Tout ceci ne fait néanmoins pas oublier quelques réserves non négligeables: encore plus que dans Qiu Ju, l'usage de la musique est inapproprié, surtout que le score est assez plat sans pour autant qu'il casse les oreilles comme celui de Hero. A cela s'ajoute qu'à chaque fois qu'un malheur arrive aux personnages du film Gong Li a trop tendance à contrebalancer une mise en scène qui ne cherche pas à appuyer la dramatisation en mettant les bouchées quintuples dans le jeu pathétique.
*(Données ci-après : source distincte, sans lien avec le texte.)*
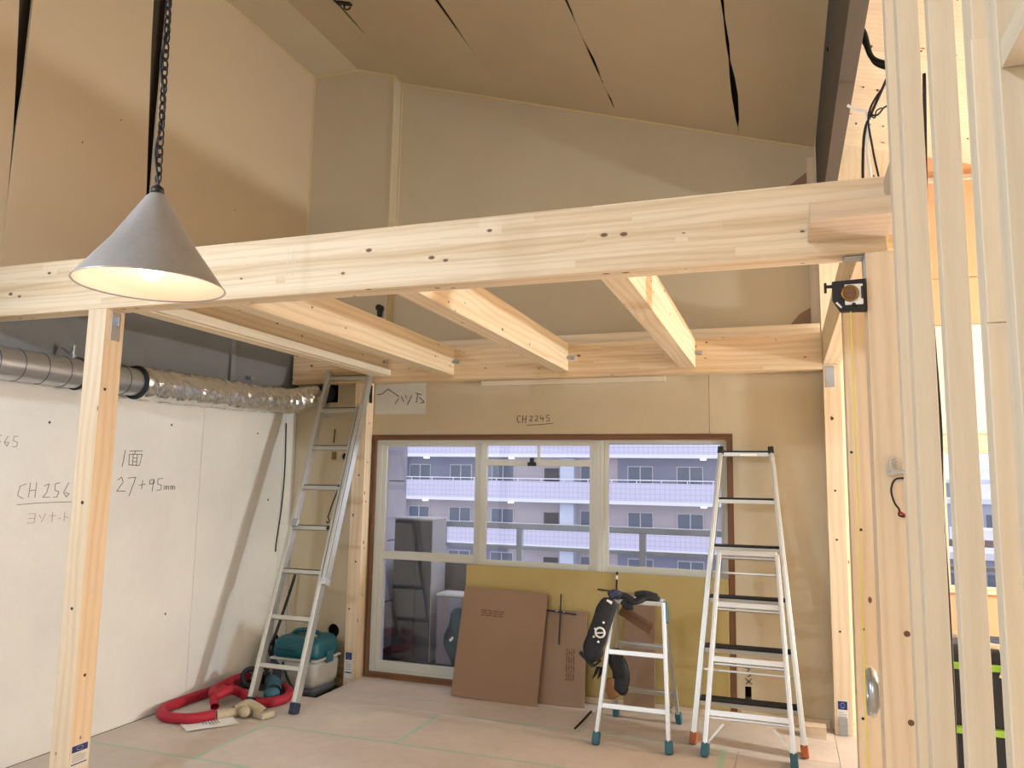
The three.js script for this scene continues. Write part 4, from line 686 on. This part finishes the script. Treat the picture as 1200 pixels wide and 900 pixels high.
  part(pg, 'cord', [tube([[0.30, 0.17, 0.56], [0.22, 0.14, 0.6], [0.26, 0.13, 0.72], [0.34, 0.14, 0.74], [0.31, 0.15, 0.64], [0.24, 0.15, 0.66], [0.30, 0.13, 0.78], [0.38, 0.10, 0.84]], 0.012, 80, 8)], M.black);
  part(pg, 'guard', [new THREE.TorusGeometry(0.055, 0.018, 10, 24).rotateY(0.6).translate(0.30, 0.13, 0.80)], M.black);
  // sheet of paper
  const pp = new THREE.PlaneGeometry(0.215, 0.30, 10, 10).rotateX(-Math.PI / 2), q = pp.attributes.position; for (let k = 0; k < q.count; k++) q.setY(k, 0.004 + 0.004 * Math.sin(q.getX(k) * 22) * Math.sin(q.getZ(k) * 16) + 0.004); pp.computeVertexNormals();
  const pb = pp.clone().translate(0, -0.0012, 0), ft = mergeGeometries([clean(pp), clean(pb)]); ft.rotateY(-0.62).translate(0.44, 0, 1.36);
  const sh = solid('paper_sheet', [ft], M.white, 'white printed sheet of paper lying on the floor beside the red hose', 'paper', [0.44, 0, 1.36]);
  const ln = []; for (let k = 0; k < 6; k++) { const g = bx(-0.05, 0.02 + 0.05 * rnd(), 0.0125, 0.0129, -0.05 + k * 0.017, -0.044 + k * 0.017, 0, 0); g.rotateY(-0.62).translate(0.44, 0, 1.36); ln.push(g); }
  part(sh, 'faded_print', ln, M.pencil);
}
solid('wood_offcut', [bx(3.80, 3.93, -0.0, 0.065, 0.15, 0.24, 0)], M.rough, 'small wood offcut on the floor right of the stepladders', 'offcut', [3.87, 0, 0.2]);

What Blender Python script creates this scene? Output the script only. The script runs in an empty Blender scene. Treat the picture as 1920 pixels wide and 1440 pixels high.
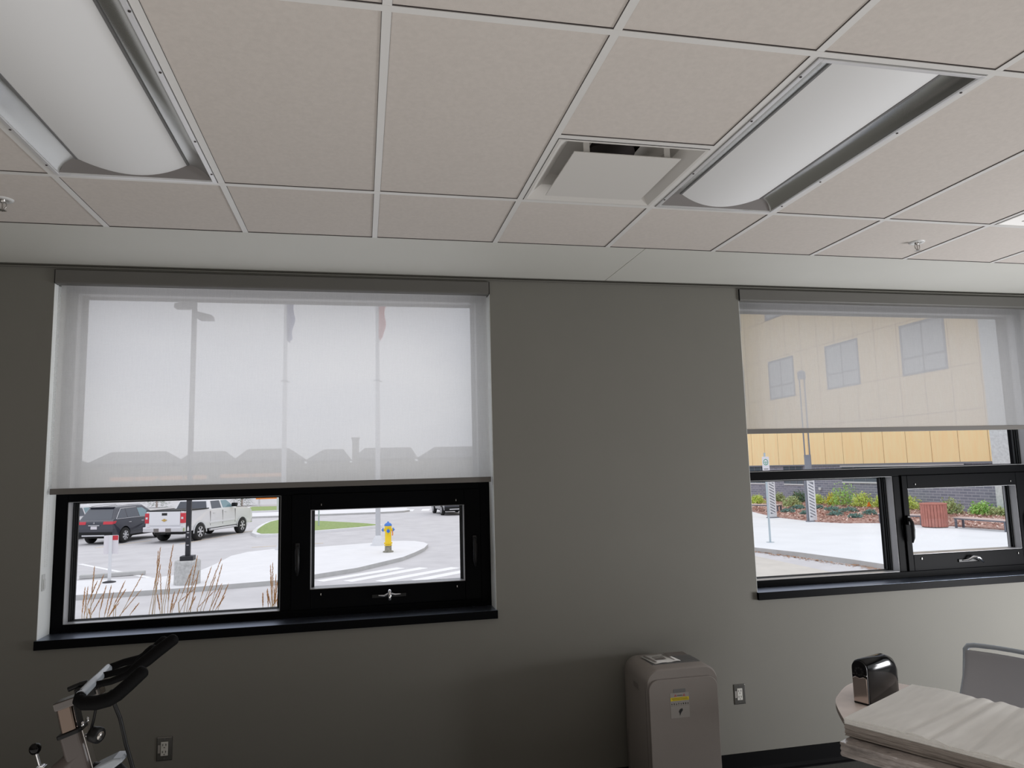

Faisant ainsi tomber à pieds joints ces scènes-là dans l'écueil que le film réussissait à éviter, la surdose de pathos à la Dancer in the Dark... Vu que ce problème survient à chaque grand évènement dramatique dans un film où les personnages voient leur vie broyée par des changements historiques trop rapides, cela finit par rester en travers de la gorge à la fin du film et empêche de l'aimer autant qu'on l'aurait souhaité, d'être touché autant qu'on l'aurait souhaité.
Mais cela demeure une excellente fresque et un film utile, non seulement politiquement mais aussi au cinéma chinois: le fait que Yimou ait soldé les comptes de cette partie-là de l'histoire de la Chine a permis à la jeune garde chinoise actuelle de ne plus avoir sous le coude ce passé pesant et de pouvoir faire sur grand écran son grand roman à elle, celui de la Chine contemporaine. Dommage que la réussite n'ait ensuite jamais plus autant souri au cinéaste.